I lavori iniziano nel 1985, ma nel 1989 non ci sono più fondi e l’opera rimane incompiuta per circa un terzo della superficie totale. Solo nel 2015 arrivano dalla Regione le risorse per terminare l’enorme sudario che ancora oggi è una delle più grandi opere di land art del mondo. Sfilano intanto nella new town altri monumenti come la Chiesa Madre di Ludovico Quaroni, i Giardini Segreti di Francesco Venezia, la Porta del Belice di Pietro Consagra che rimangono però come monadi incomprese, senza centro e senza cuore, e nel tempo vengono abbandonati all’incuria per incapacità amministrativa, indifferenza politica, mancanza di fondi. Sotto gli occhi di tutti sfuma così il sogno di Corrao che voleva l’arte al servizio del territorio. è accaduto il contrario. «Oggi – racconta il critico d’arte Philippe Daverio che in quegli anni insegnava all’università di Palermo – la pesante colata di cemento di Burri è invecchiata e annerita dal tempo ed è circondata da imbarazzanti pale eoliche che non funzionano. L’intero progetto è risultato il piano più cervellotico e astratto che sia mai stato applicato dopo un terremoto; nacque l’ambizione di reinventare il paese in modo utopistico, ma non ha funzionato perché quelle opere d’arte furono calate dall’alto senza nessuna condivisione da parte della comunità di pastori e contadini, quella che era Gibellina, che non le comprese allora e forse non le comprende oggi».
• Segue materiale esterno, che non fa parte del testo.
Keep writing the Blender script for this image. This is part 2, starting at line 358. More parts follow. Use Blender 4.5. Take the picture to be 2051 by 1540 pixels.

Non tutto però è perso del sogno di Corrao. Continua il suo impegno sul territorio la Fondazione Istituto di Alta Cultura Orestiadi, da lui fondata nel 1981 cui donò un consistente patrimonio di opere d’arte e gioielli, seguendola come presidente fino alla sua morte, nel 2011. L’ente privato, che attraverso il Museo delle trame mediterranee, racconta la storia culturale del Mare Nostrum, organizza a Gibellina e in altri centri siciliani mostre, eventi legati all’enogastronomia e un festival internazionale di musica, teatro e danza (che giunto quest’anno alla sua 37ª edizione va in scena dall’11 luglio al 12 agosto), richiamando oltre 15mila visitatori l’anno. E intanto, anche dal continente, giungono segnali di attenzione: a Venezia, in occasione della Biennale di Architettura (dal 26 maggio), sarà presentato uno studio sperimentale, Arcipelago Italia, da un’idea dell’architetto Mario Cucinella, che comprende anche il completamento, il recupero e la riabilitazione del teatro di Pietro Consagra costruito nel 1984 a Gibellina e mai terminato. Daverio lancia una sfida e noi del Touring la raccogliamo: un viaggio di pace e di riflessione in Sicilia per riaccendere il riflettore su Gibellina e, in generale, sul fatto che i terremoti sono fisiologici nel nostro Paese ed è ora di imparare a ricostruire nel rispetto delle comunità locali, menti e cuori del nostro Paese. Quando sarà, noi ci saremo. In nome di Gibellina, Valle del Belice, Friuli, Irpinia, L’Aquila, Umbria, Marche e di ogni località martoriata dal sisma, che deve, nel Paese dell’arte, dei grandi ingegneri e delle archistar, poter tornare a vivere con dignità nella propria terra.